It's expensive and sometimes life-threatening for nonprofits to fulfill the needs of the State. States contract with nonprofits to fulfill the safety-net needs of citizens. In many cases, States may be the primary payor for a nonprofit's services.
But, according to a recent report "New York’s Office of the State Comptroller found that almost nine out of 10 nonprofit contracts were delayed in 2008 by an average of six months, forcing organizations to perform services without a contract in place and without any payments." You can see the Wall Street Journal for more of this story and clearly, this is not a great situation for nonprofits.
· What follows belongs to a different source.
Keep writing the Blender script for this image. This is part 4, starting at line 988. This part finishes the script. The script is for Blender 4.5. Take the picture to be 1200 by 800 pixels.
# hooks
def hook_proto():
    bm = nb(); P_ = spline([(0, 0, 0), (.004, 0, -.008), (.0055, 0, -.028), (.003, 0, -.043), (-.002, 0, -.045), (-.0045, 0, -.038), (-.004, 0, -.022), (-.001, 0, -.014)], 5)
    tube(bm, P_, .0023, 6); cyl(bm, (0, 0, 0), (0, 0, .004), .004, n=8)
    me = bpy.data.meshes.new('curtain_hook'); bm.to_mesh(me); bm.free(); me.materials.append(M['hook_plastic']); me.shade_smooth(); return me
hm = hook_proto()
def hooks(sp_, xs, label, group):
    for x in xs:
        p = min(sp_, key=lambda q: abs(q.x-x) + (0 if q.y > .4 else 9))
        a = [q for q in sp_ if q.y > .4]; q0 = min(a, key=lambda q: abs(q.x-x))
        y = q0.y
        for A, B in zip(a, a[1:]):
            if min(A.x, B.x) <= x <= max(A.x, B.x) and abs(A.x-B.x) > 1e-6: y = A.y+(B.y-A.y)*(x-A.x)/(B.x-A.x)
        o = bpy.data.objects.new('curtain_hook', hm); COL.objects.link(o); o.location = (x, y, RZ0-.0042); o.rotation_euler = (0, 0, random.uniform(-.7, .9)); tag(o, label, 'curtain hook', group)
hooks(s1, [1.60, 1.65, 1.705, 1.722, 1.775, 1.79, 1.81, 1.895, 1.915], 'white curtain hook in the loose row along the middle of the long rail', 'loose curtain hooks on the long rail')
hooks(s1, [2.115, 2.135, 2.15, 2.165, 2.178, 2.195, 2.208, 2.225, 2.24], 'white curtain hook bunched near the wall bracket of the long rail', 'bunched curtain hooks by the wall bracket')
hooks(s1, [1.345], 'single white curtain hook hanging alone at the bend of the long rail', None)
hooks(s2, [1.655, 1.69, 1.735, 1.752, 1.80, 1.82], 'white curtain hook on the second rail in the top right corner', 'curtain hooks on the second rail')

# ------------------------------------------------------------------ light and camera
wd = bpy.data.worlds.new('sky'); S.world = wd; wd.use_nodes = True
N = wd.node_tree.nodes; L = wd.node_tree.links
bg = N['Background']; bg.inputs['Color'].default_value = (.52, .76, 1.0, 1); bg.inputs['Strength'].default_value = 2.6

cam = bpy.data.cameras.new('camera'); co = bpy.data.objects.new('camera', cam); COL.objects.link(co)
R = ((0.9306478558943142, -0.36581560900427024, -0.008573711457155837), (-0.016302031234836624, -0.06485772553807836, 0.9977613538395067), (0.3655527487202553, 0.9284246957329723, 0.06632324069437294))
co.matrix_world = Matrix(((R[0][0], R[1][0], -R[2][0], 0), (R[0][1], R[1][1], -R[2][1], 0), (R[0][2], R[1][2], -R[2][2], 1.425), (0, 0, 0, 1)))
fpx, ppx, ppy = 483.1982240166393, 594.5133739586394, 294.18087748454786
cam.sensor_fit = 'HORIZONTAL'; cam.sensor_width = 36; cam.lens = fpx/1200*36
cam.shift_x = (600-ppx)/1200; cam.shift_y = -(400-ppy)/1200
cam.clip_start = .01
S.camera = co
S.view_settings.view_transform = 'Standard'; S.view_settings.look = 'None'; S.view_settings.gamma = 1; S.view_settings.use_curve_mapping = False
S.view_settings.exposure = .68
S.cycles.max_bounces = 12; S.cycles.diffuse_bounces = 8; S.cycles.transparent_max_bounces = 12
But another line in the story has me wondering aloud. This was made by the president of United Way of New York State: “When agencies don’t get paid, many are challenged to stay open.” Now let's just be clear: nonprofits are constructed to pursue a mission, an outcome. Is it possible that these nonprofits set out to pursue a mission with the expectation that the state or municipality would be the revenue source? And is this a mission-consistent expectation?
Now, as the paradigm goes: nonprofits fill the void where corporations don't have a (financial) incentive and the public doesn't have a mandate. So what makes these nonprofits believe that their existence is only justifiable if the state pays their bills? My bottom line: nonprofit boards need to really be clear about who they are in business to serve. If there mission goes beyond serving the State (or its constituents) then the board should be working to raise additional sources of income to pursue mission with fewer constraints.
PS -- yes, there's all kind of discussion to be had next about who actually provides safety net services best -- I believe nonprofits do that but my question today is more about the revenue model that depends on state for fulfilling mission.